As for me, I’d like to know where I stand in these eschatological indictments. I’d like to prepare if possible, as I would for a crucial exam.

And so on the first two Sundays of Advent (today is the Second) I’m glad that we are reminded of Death and Judgment. We take stock, we examine our hearts and our lives, we confess, and we repent. We are no longer afraid of facing death, knowing we have a friend in Jesus, an advocate in our last days, or The Last Days, whichever come first.

This is good news. This is incredibly, credibly good news, that we, like Christ, with Christ, will overcome death. But how does this happen?

It happens with the advent of Christmas. It happens with the coming of Our Lord, to live and die and rise again. As fully human and fully divine he takes us with him, bears us up. We become one with him to break the bonds of Hell, to rise to life eternal. His flesh and blood are the only way to the Father, to truth, and to life. Jesus Christ comes to us at Christmas as a baby in Bethlehem, incarnate, in the flesh, and he comes to us daily on the many altars of the world in the bread and the wine of the Eucharist.

This is good news. The attacks in Paris and San Bernardino remind us today of death and darkness, something Advent reminds us of every year. But Advent gives us the antidote to darkness and death, the living God-made-man, the Incarnation of Divine Love. Advent gives us the good news of Christmas.

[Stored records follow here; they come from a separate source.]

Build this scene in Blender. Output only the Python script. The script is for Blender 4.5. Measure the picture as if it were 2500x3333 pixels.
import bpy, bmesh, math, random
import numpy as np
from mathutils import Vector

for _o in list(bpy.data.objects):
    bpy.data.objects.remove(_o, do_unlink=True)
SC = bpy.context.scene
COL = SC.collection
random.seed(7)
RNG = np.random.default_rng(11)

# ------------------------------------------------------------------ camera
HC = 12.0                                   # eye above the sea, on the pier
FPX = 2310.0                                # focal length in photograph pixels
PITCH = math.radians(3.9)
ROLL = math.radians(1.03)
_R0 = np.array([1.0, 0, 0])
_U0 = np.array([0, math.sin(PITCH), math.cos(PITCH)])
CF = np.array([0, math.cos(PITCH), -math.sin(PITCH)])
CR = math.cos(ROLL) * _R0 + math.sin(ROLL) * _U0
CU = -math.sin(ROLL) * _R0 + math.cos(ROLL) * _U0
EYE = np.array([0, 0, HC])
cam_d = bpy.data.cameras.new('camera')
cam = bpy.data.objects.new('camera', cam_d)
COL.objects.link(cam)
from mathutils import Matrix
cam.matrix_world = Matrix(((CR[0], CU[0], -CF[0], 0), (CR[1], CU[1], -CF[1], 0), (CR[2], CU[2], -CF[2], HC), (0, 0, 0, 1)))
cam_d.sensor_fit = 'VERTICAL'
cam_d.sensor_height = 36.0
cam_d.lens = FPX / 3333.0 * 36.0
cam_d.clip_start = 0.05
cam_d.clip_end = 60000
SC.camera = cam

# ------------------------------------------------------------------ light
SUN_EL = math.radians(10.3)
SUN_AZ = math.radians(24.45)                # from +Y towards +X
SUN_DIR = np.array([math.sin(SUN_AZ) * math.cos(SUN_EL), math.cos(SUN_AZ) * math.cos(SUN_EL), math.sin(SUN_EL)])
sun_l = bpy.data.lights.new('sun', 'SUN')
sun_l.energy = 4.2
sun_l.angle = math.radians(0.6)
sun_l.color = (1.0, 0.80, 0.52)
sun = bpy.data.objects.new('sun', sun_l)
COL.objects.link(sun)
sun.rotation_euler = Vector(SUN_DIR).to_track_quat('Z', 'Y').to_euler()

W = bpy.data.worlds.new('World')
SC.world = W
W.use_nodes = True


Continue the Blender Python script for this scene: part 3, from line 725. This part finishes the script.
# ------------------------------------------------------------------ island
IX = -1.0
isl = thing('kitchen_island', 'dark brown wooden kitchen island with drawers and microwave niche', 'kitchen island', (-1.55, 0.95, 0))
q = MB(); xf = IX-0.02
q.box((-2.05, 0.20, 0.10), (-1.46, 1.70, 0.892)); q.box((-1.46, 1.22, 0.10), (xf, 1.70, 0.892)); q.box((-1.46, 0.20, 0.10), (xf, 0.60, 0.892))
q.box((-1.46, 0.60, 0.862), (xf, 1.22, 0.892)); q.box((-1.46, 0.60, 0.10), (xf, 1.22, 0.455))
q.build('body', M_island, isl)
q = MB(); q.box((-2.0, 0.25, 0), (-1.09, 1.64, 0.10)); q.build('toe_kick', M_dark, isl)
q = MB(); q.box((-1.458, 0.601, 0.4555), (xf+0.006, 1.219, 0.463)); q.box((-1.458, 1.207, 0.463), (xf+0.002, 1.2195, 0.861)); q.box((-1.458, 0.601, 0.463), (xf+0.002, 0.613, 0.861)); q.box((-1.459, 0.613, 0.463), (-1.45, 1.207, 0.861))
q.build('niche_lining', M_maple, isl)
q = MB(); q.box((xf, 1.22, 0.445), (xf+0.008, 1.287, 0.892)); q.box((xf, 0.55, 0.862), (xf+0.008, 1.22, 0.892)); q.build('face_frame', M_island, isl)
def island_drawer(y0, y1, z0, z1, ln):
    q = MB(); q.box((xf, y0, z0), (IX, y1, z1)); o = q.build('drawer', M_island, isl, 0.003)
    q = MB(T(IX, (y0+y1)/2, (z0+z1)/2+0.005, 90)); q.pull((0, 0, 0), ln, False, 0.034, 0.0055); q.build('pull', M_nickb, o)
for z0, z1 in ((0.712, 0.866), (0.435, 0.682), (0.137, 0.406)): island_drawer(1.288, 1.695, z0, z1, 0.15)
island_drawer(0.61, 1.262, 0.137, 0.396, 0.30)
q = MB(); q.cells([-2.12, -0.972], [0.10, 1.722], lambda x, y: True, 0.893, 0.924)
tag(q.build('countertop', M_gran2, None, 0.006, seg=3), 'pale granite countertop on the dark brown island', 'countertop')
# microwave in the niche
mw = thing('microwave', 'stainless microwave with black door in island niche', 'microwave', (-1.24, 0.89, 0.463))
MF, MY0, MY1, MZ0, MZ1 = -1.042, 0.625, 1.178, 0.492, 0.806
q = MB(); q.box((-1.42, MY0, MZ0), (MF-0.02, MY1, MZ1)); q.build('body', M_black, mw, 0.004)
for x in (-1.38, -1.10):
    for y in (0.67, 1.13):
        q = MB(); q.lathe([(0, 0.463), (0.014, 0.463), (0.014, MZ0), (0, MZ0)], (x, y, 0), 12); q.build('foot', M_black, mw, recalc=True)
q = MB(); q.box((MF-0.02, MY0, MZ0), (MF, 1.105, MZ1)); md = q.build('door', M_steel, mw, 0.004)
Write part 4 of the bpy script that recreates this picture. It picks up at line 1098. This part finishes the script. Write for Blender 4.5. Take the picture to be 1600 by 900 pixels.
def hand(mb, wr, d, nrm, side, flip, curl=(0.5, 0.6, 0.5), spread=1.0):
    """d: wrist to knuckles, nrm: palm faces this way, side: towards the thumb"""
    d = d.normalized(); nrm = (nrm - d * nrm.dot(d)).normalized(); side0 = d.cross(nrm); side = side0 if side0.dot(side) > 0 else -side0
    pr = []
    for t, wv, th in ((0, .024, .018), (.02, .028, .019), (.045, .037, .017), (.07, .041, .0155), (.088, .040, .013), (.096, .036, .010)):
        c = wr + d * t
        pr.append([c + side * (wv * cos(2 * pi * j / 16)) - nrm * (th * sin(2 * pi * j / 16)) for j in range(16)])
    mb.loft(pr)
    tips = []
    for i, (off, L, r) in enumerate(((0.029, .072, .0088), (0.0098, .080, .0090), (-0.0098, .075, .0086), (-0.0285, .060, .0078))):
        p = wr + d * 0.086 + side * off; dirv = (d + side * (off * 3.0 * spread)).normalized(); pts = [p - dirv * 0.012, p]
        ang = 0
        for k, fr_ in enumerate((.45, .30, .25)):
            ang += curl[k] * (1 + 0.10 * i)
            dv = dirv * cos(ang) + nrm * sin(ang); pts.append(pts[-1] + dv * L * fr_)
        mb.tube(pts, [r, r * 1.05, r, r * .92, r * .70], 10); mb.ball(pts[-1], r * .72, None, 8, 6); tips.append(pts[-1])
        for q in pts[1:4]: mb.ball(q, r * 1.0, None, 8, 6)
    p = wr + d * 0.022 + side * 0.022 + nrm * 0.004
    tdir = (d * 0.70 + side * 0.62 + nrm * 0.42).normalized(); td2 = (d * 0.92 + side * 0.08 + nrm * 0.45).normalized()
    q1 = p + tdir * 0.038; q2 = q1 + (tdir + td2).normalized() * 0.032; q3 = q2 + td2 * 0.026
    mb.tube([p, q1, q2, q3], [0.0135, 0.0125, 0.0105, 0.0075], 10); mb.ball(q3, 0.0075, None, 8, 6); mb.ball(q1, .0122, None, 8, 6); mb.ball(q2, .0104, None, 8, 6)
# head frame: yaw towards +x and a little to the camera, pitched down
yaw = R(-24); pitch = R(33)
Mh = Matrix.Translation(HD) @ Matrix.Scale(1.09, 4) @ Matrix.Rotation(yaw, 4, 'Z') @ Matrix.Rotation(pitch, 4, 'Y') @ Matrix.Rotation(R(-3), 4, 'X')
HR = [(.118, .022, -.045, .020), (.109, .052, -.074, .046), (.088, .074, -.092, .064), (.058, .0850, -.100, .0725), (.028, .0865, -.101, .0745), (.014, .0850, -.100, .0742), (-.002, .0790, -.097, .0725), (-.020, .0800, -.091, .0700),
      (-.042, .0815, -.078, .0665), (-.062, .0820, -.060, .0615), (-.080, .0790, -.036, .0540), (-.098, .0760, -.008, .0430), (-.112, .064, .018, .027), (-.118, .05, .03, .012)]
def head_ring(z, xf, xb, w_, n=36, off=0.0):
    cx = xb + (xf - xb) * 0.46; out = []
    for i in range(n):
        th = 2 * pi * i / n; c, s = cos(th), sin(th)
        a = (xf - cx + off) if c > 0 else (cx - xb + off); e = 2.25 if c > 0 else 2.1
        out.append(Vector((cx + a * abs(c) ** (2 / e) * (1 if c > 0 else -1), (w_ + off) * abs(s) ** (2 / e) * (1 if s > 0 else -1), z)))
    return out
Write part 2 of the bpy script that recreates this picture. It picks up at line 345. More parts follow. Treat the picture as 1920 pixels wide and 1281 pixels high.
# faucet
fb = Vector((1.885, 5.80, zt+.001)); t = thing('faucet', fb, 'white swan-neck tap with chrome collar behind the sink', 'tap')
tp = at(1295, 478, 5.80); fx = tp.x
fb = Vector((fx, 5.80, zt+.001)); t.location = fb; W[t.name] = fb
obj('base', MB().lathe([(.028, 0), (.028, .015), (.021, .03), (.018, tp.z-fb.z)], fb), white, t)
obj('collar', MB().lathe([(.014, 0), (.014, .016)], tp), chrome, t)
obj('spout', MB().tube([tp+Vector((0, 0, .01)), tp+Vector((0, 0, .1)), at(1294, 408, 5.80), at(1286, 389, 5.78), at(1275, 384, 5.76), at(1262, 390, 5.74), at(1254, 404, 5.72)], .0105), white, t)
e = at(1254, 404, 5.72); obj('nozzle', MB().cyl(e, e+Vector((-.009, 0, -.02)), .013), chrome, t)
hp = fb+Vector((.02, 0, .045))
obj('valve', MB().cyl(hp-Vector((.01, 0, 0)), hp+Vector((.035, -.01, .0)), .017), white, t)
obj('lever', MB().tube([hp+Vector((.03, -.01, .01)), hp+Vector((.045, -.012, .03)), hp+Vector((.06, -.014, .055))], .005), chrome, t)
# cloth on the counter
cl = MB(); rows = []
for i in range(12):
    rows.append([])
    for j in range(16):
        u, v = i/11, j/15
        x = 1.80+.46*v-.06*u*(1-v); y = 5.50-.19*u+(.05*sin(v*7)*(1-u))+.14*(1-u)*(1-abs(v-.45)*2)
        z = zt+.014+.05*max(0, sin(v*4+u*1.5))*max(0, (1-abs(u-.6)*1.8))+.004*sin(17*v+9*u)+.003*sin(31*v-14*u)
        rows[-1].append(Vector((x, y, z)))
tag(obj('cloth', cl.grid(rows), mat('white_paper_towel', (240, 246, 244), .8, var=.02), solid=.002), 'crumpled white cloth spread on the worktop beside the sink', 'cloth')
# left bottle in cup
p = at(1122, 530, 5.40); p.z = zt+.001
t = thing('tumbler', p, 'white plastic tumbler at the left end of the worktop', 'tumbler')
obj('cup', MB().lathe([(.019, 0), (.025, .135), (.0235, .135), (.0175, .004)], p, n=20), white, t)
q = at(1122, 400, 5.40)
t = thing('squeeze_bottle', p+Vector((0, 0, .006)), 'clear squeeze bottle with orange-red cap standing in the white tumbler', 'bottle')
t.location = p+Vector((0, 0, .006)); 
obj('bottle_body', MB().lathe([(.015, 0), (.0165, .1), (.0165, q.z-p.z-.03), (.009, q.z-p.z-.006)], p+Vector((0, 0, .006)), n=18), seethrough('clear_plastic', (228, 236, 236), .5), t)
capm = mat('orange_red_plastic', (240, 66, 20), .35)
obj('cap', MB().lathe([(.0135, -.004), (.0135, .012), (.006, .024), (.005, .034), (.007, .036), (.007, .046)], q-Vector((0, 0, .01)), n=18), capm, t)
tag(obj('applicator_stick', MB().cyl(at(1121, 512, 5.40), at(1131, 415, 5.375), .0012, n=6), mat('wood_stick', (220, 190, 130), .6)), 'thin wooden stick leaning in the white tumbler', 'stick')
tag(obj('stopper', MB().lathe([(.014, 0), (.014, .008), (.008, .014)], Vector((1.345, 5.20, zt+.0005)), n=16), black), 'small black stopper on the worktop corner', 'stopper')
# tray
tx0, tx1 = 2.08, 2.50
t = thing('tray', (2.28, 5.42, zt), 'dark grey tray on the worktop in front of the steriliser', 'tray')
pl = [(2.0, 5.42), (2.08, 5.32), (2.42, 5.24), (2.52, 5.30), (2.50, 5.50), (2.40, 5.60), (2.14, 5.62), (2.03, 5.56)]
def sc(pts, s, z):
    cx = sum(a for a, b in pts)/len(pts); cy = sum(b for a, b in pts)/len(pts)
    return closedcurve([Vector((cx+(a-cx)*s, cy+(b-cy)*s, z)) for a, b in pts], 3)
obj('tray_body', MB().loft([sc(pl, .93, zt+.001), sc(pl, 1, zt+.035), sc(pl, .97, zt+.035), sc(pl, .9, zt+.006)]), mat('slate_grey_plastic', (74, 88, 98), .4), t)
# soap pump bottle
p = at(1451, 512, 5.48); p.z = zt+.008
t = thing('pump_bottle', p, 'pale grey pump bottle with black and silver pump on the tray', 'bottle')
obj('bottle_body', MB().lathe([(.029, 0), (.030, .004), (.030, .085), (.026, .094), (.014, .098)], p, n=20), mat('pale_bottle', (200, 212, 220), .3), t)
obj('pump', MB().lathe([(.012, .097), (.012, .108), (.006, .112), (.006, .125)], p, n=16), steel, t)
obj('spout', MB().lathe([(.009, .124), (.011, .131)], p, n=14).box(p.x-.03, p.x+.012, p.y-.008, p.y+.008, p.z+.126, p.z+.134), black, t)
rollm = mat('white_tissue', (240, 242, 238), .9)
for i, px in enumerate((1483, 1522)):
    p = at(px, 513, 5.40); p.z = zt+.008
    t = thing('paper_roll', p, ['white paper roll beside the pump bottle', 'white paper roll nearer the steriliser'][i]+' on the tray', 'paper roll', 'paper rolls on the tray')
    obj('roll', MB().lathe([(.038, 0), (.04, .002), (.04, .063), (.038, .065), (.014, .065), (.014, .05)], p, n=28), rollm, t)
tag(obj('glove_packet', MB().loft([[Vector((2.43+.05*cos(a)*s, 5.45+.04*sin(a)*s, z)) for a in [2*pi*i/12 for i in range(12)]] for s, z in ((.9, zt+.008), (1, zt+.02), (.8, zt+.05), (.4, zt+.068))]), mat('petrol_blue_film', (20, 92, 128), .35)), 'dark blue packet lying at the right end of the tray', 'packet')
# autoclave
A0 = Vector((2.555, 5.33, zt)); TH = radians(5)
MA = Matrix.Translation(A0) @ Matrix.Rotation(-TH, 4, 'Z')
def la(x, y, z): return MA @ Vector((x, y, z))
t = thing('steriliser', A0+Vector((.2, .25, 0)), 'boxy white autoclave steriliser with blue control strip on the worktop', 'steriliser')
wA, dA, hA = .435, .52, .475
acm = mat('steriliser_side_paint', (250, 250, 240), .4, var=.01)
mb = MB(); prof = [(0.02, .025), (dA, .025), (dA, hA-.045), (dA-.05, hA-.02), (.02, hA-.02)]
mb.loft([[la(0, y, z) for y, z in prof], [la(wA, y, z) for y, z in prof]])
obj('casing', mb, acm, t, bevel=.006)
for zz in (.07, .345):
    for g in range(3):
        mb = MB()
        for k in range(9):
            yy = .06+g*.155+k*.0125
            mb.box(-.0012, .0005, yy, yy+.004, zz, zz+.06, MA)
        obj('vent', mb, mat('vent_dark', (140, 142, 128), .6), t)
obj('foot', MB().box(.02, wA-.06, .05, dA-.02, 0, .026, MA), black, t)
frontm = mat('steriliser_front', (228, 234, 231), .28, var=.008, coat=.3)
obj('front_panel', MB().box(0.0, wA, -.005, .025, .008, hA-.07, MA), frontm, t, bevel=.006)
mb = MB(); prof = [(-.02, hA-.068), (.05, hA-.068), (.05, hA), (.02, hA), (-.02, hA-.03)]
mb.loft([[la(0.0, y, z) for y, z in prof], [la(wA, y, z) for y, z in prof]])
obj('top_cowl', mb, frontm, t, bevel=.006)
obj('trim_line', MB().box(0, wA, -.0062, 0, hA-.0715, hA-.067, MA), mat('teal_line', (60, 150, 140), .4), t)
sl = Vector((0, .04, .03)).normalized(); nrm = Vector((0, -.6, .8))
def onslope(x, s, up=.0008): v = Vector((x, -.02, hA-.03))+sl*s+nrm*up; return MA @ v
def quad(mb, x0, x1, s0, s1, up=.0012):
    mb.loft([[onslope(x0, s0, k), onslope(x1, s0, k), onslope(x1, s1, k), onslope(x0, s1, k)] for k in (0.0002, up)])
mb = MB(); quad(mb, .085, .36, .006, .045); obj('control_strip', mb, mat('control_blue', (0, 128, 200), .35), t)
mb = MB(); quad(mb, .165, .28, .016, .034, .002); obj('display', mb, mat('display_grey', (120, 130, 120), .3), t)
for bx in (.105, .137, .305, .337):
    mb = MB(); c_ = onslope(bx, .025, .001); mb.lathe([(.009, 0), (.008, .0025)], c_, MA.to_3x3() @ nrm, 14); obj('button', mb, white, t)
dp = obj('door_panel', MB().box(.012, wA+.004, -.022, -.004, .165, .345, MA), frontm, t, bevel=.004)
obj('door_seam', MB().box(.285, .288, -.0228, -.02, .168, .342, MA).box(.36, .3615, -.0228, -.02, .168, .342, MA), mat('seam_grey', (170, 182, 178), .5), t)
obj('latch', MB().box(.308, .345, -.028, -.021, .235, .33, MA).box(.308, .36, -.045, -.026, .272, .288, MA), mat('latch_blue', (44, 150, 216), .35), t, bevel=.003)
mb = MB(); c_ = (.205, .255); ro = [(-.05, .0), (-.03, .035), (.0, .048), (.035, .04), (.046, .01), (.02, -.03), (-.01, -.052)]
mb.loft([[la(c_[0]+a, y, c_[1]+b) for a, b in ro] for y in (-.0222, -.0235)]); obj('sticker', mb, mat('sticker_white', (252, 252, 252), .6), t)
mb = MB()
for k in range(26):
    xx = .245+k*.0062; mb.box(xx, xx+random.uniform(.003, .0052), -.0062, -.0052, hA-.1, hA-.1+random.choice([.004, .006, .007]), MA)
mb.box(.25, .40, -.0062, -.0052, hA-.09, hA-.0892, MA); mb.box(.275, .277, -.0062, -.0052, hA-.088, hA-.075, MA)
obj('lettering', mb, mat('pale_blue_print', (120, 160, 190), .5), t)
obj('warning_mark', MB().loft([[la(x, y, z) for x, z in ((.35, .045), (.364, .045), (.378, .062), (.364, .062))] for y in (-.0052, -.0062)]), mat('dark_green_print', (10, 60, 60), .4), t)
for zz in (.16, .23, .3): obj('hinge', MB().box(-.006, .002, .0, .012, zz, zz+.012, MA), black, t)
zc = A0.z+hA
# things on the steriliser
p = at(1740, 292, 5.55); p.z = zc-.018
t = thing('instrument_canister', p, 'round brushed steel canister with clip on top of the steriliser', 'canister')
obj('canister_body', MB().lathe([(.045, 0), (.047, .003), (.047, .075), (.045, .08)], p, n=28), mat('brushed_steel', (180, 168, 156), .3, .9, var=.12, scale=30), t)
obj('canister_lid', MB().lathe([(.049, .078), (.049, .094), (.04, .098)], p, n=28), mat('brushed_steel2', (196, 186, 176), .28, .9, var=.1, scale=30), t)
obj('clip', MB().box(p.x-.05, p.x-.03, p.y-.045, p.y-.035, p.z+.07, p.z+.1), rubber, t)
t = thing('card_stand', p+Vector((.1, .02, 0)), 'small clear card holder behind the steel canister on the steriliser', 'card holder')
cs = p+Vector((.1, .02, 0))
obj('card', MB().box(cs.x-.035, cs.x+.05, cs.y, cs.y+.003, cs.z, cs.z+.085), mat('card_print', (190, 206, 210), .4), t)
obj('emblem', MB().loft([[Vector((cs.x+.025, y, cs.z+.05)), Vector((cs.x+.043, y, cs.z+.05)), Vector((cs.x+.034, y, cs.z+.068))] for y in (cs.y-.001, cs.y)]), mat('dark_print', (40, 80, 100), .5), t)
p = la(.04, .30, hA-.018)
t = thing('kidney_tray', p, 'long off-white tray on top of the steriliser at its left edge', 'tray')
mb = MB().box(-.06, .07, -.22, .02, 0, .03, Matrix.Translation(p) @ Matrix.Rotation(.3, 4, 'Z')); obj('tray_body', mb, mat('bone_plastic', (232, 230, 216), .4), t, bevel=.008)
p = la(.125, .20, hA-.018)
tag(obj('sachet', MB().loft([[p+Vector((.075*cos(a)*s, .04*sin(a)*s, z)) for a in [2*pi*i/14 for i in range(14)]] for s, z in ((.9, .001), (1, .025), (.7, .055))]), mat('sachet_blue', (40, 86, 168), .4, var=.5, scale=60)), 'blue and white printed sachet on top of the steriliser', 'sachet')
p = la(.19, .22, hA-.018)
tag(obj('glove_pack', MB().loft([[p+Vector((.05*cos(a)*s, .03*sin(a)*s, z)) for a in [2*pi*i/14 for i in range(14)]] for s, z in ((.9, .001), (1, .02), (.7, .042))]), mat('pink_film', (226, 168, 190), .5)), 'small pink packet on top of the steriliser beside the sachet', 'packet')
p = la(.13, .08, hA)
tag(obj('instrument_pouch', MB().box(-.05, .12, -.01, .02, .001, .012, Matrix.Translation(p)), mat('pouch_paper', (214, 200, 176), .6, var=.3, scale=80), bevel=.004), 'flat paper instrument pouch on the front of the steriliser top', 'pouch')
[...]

As traditional Anglicans, we pray the Collect in our Book of Common Prayer not only on the First Sunday in Advent but each day until Christmas Day:

“ALMIGHTY God, give us grace that we may cast away the works of darkness, and put upon us the armour of light, now in the time of this mortal life, in which thy Son Jesus Christ came to visit us in great humility; that in the last day, when he shall come again in his glorious majesty to judge both the quick and the dead, we may rise to the life immortal, through him who liveth and reigneth with thee and the Holy Ghost, now and ever. Amen”

Good news indeed.

Heaven and Hell are the themes of Advent 3 and 4. Just in case we weren’t paying attention to the first two Sundays, we are offered the choice with a different emphasis. Do we want to live in eternity with Love or eternity with Unlove? With God or without him? It is a choice I can make today, this very minute, for Heaven and Hell begin in real time on this real earth. We make the choice continually, and with each choice between selfishness and selflessness we choose our direction and our destination, Heaven or Hell. Like a body of law, our choices build upon past choices, so the warnings in Advent are vitally real in present time, vitally present in real time. It is easier to set a straight course now than later. It is wrenchingly difficult to turn around and go a different way later, to re-pent.

So Advent reminds us how to travel to Heaven. It gives us a roadmap, so  that we may cast away the works of darkness and put on the armor of light.